By Jessica | Season 5 | Episode 14 | Aired on 02.05.2002

Homophobia is bad, mmmkay? But the frat rats missed the memo. Jack wanders late into a meeting over at Sigma Ew, and everyone turns and looks at him and acts generally uncomfortable. Bull's telling the bros that they're hitting a party at a sorority house that evening, so if anyone's looking for "some nookie," they can all meet in the living room at 11 PM and have sex with each other after the party. I mean, "go to the party together." Like sororities even have nookie-type parties. Maybe I'm not in the know, since I wasn't in a sorority, but when I was in college six hundred years ago, frat parties were where people went to get lucky, and sorority parties were where sorority girls wore short black cocktail dresses and strappy shoes and forced their frat boy du jour into posing for awkward prom-like photos. The meeting splits up. Jack looks tired and hungover. 35-Year-Old Eric, the only brother left in the living room, wonders if he's okay. "They're trying to make it up to you," he says. Jack explains that he's having a hard time getting over the fact that his brothers beat him up and left him alone in a bar to bleed. 35-Year-Old Eric is all, "Dude, you crossed a line." Jack points out that the time for graceful apologies on his part has already passed him by, and complains that he feels like an idiot. "You are an idiot," 35-Year-Old Eric says, not unkindly, and leaves the room. I can name several idiots intimately connected to this storyline.

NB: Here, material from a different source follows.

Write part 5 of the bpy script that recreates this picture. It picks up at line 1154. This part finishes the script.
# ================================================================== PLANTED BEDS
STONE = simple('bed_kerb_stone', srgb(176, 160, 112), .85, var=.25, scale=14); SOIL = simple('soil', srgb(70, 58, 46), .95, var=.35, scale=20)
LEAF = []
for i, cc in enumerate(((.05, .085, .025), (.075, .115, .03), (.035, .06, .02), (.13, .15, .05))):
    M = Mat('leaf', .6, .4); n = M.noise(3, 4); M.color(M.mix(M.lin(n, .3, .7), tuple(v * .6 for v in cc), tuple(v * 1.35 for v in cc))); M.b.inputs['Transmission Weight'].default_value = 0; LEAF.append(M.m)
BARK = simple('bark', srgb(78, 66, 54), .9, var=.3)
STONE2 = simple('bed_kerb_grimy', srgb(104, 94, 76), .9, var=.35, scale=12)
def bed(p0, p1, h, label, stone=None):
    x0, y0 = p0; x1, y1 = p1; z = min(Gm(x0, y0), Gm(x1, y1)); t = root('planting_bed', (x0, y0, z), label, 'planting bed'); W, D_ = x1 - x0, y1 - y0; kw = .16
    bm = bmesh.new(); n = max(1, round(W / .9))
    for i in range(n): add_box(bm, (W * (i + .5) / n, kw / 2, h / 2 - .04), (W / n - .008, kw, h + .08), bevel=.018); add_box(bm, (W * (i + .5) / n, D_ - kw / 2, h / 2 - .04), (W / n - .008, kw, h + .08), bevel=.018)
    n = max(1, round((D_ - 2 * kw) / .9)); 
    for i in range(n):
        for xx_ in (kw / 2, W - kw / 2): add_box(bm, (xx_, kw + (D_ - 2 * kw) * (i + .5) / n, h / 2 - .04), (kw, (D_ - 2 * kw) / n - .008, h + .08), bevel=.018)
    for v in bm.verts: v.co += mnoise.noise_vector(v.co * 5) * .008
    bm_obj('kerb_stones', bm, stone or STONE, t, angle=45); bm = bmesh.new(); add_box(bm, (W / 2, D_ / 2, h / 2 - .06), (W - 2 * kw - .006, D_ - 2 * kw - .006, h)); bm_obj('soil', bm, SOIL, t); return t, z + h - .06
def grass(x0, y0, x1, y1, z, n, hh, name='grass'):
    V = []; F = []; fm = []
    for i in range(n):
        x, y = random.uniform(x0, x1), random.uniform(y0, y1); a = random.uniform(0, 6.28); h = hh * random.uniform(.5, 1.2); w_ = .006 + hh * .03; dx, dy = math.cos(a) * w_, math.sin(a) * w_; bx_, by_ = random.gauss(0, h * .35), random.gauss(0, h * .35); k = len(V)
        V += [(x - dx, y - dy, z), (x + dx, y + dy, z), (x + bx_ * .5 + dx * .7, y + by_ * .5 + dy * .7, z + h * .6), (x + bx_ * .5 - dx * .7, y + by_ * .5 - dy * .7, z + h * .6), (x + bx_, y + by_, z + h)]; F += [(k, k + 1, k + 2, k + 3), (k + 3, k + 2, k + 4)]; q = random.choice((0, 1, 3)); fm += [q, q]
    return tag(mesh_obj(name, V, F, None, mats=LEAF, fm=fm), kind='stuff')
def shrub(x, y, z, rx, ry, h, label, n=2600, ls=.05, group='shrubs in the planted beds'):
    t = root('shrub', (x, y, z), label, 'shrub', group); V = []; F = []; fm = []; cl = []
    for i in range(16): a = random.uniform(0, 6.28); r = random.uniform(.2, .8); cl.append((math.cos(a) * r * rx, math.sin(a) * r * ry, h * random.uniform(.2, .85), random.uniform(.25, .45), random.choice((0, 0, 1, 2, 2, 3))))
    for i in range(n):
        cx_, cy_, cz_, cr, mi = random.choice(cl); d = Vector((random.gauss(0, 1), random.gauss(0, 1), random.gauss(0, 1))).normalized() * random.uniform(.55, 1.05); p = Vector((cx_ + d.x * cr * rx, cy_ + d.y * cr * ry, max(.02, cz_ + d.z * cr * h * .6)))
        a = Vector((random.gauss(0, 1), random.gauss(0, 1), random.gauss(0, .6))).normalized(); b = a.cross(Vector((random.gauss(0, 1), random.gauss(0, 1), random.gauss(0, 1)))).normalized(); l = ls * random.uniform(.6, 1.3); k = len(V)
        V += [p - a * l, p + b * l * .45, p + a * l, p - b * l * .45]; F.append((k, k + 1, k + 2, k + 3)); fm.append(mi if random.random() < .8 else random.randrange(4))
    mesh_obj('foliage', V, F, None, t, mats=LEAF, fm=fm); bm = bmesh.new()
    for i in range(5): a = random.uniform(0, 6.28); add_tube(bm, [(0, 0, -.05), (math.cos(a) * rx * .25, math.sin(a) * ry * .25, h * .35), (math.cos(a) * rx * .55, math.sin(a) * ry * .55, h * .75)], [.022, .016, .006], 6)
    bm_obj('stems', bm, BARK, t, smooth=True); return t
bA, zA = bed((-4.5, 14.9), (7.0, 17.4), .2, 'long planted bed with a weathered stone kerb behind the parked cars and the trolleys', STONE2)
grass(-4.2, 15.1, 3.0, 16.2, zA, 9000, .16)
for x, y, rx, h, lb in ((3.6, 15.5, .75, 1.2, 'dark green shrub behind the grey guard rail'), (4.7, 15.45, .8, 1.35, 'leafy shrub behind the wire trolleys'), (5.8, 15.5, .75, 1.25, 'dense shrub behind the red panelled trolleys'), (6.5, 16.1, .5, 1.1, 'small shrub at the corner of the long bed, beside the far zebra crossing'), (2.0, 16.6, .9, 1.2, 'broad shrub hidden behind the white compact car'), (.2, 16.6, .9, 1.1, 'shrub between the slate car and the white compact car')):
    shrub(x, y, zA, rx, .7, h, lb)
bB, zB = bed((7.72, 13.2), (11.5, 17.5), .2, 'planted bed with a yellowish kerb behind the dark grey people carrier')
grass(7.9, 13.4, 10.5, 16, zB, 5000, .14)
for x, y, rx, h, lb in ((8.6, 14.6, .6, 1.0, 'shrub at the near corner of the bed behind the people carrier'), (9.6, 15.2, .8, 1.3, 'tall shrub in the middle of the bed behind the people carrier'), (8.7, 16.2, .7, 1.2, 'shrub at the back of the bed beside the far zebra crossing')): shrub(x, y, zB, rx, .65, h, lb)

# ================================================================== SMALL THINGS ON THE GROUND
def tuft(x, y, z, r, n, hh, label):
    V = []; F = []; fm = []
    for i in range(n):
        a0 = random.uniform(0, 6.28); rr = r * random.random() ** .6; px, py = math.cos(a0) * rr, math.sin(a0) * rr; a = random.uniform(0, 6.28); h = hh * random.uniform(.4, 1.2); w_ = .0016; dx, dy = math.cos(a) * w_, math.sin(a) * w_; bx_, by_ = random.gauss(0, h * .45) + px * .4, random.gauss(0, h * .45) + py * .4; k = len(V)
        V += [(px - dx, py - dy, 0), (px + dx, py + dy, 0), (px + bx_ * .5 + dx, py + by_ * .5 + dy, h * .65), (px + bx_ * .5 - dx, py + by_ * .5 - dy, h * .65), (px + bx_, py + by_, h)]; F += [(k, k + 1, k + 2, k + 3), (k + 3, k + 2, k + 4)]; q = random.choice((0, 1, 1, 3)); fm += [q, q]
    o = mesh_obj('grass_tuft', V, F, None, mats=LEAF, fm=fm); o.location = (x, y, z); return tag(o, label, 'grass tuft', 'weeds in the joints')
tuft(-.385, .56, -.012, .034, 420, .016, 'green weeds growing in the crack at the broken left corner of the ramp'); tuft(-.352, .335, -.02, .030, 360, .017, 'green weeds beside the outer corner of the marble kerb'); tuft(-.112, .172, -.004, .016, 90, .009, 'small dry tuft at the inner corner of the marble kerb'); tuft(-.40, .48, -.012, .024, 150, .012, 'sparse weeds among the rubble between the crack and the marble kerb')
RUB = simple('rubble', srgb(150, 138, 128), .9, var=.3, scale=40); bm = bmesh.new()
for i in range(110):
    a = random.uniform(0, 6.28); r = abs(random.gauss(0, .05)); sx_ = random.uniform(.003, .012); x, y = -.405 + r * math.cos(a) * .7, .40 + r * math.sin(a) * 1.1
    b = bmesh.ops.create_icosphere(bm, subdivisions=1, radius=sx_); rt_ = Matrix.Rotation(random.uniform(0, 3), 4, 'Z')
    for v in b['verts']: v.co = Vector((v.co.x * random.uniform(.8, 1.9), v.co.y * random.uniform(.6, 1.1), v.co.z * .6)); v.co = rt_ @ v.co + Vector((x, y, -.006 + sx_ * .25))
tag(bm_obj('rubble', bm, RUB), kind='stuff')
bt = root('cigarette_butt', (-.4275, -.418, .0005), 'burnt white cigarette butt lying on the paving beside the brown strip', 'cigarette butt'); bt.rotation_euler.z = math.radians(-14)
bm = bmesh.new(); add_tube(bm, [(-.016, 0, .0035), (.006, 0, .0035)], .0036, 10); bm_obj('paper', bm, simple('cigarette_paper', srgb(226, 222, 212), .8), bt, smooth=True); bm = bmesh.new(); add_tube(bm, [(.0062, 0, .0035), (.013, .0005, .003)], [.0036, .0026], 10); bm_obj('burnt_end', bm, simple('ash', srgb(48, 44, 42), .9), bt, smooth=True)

Dawson's up in his attic room, editing the flick. Jen skips in, wearing very cute black tights decorated with polka dots. He makes a series of frustrated noises, then chuckles to Jen that the movie is really, really, really bad. And the ending is horrific. And they don't have time to fix it. And the real problem? Pander is "without a doubt the most pathetic excuse for a thespian there's ever been." Oh, I don't know. Did you see that scene where the Flash was singing into an ice cream cone? But I shouldn't speak ill of the dead. Dawson and Jen stare at a series of bloopers between Pander and Audrey and look glum. "Jack and Grams have more sexual chemistry than these two," Dawson says grimly. Hee. I'm sorry, that was sort of funny. At least I'm not actively liking Dawson anymore. I'm just neutral on him now. Which is fine with me. The liking thing was freaking me out, but it's really hard to recap a show when you literally want to run the protagonist through with a long, sharp object, over and over again until he dies. Just ask Sars. Next, Pander comes stumbling into Dawson's room, wrapped in a blanket. Is he living at Grams's now? Or does he just wander around Boston covered in an afghan like a fool? "What'd I miss?" he asks. Jen and Dawson exchange looks. "Have a seat, skipper," Dawson offers. And then fires him. Pretty tactfully, though, saying that Pander isn't "right actor for this particular role." Pander shrugs and bows to Dawson's authority as a director, which shocks the Head. Pander agrees that they need to recast the part, if they can find somebody who's "sexy, charismatic, attractive and not burdened with a soul." He wonders where they can find a guy like that on such short notice. Jen chortles to herself. "I used to date him," she offers. Pander and Dawson turn to stare at her. "That's not a bad idea," Dawson says. "Oh, yes, it is. It's a terrible idea, and you would never make me do that, would you, Dawson?" Jen offers.